Give back an exact copy of the lines from the start of the material through the line bearing "UsdGeom.Xform.Define(stage, '/World')". Include both ends and nothing else.
# # # # #
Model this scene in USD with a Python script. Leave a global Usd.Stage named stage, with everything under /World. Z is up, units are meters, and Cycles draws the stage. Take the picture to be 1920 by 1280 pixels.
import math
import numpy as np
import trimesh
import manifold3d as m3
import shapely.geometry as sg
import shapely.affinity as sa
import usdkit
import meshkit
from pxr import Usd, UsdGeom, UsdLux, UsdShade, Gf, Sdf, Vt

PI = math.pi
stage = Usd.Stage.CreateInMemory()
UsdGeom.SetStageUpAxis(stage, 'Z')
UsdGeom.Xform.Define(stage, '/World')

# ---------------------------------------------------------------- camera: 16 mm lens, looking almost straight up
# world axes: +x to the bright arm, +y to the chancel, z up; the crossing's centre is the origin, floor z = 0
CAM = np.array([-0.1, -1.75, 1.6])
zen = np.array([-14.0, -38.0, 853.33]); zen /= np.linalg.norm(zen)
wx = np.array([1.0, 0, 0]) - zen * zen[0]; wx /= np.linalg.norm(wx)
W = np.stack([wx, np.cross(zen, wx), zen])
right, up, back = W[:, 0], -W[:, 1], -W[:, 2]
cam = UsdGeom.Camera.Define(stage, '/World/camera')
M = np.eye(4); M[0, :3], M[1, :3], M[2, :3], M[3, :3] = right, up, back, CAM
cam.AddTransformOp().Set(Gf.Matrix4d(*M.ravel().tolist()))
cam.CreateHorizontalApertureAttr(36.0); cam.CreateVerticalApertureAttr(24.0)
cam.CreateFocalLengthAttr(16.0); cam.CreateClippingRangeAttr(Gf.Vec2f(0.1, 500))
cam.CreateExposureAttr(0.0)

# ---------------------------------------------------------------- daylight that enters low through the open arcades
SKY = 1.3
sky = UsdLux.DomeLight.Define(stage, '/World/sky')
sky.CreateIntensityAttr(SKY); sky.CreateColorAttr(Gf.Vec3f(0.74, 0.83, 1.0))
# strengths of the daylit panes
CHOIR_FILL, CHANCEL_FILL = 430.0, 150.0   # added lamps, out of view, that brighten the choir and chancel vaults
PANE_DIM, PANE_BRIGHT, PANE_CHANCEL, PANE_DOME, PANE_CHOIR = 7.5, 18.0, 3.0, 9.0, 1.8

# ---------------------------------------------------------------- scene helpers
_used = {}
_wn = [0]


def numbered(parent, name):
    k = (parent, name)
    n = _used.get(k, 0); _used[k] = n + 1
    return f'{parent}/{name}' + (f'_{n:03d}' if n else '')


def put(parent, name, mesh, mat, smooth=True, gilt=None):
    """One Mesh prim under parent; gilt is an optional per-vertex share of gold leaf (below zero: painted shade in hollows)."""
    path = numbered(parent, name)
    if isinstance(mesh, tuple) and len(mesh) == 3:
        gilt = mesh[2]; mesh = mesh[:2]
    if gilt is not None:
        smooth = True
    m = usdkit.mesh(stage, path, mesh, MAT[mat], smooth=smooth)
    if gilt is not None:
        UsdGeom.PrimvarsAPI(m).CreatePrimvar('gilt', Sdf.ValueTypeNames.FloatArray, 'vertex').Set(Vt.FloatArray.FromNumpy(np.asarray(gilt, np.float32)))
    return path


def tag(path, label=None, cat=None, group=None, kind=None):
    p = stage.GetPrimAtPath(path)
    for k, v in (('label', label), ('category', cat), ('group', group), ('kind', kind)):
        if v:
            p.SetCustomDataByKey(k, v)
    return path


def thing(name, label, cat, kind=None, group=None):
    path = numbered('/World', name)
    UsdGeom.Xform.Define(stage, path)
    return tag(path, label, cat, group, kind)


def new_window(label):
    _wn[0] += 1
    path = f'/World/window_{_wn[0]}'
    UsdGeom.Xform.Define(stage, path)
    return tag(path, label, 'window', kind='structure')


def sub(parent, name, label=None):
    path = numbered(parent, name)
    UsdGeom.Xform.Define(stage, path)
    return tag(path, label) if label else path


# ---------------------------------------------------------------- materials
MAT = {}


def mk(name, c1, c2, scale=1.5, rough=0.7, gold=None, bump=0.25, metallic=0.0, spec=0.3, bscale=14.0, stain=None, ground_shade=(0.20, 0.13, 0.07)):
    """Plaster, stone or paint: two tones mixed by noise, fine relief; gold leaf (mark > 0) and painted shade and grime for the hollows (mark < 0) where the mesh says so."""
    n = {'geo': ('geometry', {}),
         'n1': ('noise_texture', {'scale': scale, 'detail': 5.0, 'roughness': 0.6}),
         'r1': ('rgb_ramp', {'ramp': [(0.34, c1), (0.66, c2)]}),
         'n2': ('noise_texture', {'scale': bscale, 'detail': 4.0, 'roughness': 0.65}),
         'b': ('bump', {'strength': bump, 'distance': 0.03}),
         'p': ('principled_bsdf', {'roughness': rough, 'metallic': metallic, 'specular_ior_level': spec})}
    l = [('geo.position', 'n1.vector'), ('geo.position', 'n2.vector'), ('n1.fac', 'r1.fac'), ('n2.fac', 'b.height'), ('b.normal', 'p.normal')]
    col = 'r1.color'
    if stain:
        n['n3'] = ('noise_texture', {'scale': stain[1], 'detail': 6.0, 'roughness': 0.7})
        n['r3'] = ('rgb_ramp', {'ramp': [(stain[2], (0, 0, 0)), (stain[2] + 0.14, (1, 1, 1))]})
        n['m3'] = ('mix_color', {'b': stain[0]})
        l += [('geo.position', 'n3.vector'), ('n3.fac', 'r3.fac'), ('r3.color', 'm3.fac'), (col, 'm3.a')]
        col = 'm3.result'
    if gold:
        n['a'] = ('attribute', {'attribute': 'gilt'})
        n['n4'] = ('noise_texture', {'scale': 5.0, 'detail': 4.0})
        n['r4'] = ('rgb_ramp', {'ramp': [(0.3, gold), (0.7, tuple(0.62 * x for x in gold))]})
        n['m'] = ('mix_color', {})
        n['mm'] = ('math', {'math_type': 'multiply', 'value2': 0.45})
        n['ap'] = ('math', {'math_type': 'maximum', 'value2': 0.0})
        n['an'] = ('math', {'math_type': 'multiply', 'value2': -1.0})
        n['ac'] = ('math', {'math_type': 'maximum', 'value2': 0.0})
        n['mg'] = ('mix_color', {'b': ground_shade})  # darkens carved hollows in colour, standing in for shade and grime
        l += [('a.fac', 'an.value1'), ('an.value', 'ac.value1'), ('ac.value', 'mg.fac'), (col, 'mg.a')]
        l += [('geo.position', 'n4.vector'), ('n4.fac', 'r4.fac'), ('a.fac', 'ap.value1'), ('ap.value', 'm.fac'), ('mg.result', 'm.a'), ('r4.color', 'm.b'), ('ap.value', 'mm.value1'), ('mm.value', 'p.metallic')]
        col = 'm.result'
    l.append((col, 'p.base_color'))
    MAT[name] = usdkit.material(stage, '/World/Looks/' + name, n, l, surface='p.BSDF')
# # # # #
#### [RESPONSE TO THIS TASK]
Model this scene in USD with a Python script. Leave a global Usd.Stage named stage, with everything under /World. Z is up, units are meters, and Cycles draws the stage. Take the picture to be 1920 by 1280 pixels.
import math
import numpy as np
import trimesh
import manifold3d as m3
import shapely.geometry as sg
import shapely.affinity as sa
import usdkit
import meshkit
from pxr import Usd, UsdGeom, UsdLux, UsdShade, Gf, Sdf, Vt

PI = math.pi
stage = Usd.Stage.CreateInMemory()
UsdGeom.SetStageUpAxis(stage, 'Z')
UsdGeom.Xform.Define(stage, '/World')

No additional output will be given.